[Records with scene code]
----------------------------------------

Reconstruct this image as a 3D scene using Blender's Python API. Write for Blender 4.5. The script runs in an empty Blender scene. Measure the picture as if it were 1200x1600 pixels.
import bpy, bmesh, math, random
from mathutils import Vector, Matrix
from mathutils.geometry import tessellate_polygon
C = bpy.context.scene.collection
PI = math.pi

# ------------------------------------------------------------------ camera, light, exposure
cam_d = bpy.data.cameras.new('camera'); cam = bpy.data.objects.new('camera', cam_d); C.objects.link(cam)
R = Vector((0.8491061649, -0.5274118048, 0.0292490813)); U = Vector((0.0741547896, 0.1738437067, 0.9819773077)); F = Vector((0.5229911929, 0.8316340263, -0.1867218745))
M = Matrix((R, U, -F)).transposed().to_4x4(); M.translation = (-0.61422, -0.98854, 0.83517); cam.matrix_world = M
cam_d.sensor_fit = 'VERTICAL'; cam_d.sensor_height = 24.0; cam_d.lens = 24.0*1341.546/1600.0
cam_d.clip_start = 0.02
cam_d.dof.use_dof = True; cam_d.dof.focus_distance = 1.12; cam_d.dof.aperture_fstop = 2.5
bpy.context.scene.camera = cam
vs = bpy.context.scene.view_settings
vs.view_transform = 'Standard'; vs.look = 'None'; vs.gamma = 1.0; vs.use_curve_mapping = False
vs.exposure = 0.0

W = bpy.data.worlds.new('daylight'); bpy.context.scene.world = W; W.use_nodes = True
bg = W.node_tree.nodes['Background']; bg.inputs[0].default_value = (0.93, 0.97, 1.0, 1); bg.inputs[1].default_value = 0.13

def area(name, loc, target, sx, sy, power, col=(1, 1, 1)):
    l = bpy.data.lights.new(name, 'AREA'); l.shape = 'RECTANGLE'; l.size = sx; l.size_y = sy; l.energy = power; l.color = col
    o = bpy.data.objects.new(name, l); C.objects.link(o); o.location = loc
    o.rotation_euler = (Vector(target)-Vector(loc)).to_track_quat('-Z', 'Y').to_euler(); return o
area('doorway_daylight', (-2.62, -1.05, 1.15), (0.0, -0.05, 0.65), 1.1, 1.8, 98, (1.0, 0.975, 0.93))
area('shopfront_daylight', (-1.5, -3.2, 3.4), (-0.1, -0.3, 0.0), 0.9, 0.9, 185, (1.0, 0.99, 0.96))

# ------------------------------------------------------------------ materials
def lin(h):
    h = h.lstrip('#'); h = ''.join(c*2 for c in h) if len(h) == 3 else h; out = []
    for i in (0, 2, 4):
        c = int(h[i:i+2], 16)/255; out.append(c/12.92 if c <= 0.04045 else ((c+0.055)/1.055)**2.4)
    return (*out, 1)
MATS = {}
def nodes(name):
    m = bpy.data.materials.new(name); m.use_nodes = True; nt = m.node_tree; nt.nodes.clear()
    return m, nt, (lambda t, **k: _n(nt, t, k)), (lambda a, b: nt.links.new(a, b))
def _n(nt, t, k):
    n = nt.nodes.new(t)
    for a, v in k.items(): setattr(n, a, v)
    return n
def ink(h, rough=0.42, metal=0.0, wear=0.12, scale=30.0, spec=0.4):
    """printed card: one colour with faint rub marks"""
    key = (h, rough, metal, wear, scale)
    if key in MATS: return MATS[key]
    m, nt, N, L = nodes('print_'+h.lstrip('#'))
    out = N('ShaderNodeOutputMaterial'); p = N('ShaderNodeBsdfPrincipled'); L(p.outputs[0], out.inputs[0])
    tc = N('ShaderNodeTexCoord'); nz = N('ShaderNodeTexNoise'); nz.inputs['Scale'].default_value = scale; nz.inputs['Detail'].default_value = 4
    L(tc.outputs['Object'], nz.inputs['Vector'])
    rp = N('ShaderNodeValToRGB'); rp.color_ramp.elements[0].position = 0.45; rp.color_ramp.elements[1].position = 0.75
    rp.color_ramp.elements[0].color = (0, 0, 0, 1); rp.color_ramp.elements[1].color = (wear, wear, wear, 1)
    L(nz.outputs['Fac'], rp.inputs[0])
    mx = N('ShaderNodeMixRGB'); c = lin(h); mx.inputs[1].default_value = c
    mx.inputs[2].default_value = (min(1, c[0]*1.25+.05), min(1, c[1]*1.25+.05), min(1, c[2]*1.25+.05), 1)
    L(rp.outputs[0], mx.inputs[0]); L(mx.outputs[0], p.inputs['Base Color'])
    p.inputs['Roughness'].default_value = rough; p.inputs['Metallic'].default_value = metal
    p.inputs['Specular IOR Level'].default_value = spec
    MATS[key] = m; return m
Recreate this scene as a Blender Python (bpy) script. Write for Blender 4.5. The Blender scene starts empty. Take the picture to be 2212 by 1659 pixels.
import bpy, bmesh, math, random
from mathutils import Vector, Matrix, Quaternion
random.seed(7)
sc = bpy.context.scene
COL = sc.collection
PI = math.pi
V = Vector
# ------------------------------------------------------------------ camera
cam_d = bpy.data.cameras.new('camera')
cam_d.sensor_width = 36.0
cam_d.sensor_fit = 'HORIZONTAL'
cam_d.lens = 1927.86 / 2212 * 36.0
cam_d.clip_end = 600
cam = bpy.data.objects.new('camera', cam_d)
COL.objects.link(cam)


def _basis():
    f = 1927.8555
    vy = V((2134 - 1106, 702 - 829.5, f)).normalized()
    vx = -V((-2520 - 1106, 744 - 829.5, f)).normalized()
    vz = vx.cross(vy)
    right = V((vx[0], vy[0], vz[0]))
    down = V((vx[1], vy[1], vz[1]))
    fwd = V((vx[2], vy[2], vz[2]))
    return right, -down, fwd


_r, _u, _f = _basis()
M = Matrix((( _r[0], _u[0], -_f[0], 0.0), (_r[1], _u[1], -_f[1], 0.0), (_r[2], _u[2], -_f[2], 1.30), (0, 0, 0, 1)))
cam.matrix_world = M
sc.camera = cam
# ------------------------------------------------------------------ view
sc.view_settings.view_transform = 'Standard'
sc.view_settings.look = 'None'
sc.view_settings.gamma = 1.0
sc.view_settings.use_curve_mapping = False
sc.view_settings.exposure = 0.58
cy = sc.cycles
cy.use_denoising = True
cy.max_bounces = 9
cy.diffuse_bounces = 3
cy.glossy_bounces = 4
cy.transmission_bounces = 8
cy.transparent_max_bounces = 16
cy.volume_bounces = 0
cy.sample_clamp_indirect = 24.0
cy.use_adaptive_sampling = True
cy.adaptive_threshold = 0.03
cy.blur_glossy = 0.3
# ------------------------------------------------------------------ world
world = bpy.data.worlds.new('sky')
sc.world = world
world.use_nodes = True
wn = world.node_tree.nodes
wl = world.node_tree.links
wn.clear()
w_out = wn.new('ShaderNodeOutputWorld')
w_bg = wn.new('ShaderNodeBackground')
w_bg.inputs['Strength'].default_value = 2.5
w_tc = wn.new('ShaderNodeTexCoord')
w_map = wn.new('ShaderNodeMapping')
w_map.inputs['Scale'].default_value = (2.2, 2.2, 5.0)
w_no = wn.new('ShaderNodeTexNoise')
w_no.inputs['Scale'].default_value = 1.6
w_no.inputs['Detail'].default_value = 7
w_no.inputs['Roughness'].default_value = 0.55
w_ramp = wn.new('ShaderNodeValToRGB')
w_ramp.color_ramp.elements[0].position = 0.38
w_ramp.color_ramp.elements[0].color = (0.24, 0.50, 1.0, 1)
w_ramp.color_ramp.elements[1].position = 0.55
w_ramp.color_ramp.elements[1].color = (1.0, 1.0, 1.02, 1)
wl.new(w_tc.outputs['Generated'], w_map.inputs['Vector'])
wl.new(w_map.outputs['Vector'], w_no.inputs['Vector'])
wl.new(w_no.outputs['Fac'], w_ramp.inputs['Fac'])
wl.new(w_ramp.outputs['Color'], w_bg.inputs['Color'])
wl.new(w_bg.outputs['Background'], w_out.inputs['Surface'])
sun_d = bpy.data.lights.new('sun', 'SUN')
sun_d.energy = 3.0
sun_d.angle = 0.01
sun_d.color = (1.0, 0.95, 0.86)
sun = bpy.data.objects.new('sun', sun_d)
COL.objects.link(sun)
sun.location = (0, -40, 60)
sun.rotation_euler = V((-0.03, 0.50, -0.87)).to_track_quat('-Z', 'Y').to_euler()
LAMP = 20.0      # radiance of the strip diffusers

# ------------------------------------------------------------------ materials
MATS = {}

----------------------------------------

▶ _Direction_
All lines above containing the string "pixels" are to be collected.

▶ _Answer in full_
Reconstruct this image as a 3D scene using Blender's Python API. Write for Blender 4.5. The script runs in an empty Blender scene. Measure the picture as if it were 1200x1600 pixels.
Recreate this scene as a Blender Python (bpy) script. Write for Blender 4.5. The Blender scene starts empty. Take the picture to be 2212 by 1659 pixels.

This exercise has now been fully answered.